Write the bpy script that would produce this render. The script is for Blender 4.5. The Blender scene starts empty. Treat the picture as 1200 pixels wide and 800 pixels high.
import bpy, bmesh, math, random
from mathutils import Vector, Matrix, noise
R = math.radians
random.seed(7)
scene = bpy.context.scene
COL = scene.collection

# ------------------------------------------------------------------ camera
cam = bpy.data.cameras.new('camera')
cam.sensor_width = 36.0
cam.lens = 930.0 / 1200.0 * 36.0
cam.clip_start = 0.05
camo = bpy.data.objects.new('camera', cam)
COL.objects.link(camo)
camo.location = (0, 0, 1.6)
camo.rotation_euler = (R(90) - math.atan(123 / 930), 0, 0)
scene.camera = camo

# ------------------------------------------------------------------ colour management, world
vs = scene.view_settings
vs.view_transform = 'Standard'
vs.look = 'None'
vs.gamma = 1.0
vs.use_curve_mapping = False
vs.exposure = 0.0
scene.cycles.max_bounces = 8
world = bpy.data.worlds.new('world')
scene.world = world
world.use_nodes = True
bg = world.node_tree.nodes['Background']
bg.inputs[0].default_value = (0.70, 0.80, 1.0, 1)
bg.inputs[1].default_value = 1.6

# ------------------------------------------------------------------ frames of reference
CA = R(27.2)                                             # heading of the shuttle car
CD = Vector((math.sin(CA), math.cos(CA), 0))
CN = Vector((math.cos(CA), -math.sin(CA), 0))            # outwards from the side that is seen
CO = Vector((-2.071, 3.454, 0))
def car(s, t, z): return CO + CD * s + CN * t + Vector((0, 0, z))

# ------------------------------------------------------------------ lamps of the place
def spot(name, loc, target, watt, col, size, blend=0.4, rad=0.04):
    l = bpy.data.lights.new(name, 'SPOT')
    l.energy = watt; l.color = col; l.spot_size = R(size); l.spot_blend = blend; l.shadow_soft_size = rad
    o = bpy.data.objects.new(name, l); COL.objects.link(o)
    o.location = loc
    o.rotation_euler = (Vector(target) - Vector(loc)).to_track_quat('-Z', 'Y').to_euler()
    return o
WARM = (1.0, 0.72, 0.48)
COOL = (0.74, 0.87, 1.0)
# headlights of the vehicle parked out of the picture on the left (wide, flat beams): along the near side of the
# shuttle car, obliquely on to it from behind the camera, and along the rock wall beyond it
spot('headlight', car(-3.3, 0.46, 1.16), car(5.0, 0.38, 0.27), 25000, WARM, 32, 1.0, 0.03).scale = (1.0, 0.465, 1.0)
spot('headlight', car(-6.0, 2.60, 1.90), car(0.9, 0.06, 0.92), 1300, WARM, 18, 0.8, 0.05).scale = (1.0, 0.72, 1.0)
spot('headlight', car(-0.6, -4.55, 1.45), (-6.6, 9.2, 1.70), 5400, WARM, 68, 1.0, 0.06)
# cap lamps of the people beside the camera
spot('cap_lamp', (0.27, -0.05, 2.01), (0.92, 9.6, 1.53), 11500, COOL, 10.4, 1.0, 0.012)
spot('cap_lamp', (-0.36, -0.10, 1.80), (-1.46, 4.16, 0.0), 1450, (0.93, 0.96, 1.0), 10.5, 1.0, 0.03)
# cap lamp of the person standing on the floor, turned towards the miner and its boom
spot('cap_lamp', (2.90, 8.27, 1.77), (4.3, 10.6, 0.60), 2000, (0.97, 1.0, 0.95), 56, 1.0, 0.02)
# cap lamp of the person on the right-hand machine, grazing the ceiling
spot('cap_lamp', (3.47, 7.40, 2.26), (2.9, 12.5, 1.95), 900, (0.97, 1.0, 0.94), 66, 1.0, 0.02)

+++

What the task asks
Print exactly, and only, the lines beginning at the top of the listing and ending at the line with "def car(s, t, z): return".

Result for this exercise
Write the bpy script that would produce this render. The script is for Blender 4.5. The Blender scene starts empty. Treat the picture as 1200 pixels wide and 800 pixels high.
import bpy, bmesh, math, random
from mathutils import Vector, Matrix, noise
R = math.radians
random.seed(7)
scene = bpy.context.scene
COL = scene.collection

# ------------------------------------------------------------------ camera
cam = bpy.data.cameras.new('camera')
cam.sensor_width = 36.0
cam.lens = 930.0 / 1200.0 * 36.0
cam.clip_start = 0.05
camo = bpy.data.objects.new('camera', cam)
COL.objects.link(camo)
camo.location = (0, 0, 1.6)
camo.rotation_euler = (R(90) - math.atan(123 / 930), 0, 0)
scene.camera = camo

# ------------------------------------------------------------------ colour management, world
vs = scene.view_settings
vs.view_transform = 'Standard'
vs.look = 'None'
vs.gamma = 1.0
vs.use_curve_mapping = False
vs.exposure = 0.0
scene.cycles.max_bounces = 8
world = bpy.data.worlds.new('world')
scene.world = world
world.use_nodes = True
bg = world.node_tree.nodes['Background']
bg.inputs[0].default_value = (0.70, 0.80, 1.0, 1)
bg.inputs[1].default_value = 1.6

# ------------------------------------------------------------------ frames of reference
CA = R(27.2)                                             # heading of the shuttle car
CD = Vector((math.sin(CA), math.cos(CA), 0))
CN = Vector((math.cos(CA), -math.sin(CA), 0))            # outwards from the side that is seen
CO = Vector((-2.071, 3.454, 0))
def car(s, t, z): return CO + CD * s + CN * t + Vector((0, 0, z))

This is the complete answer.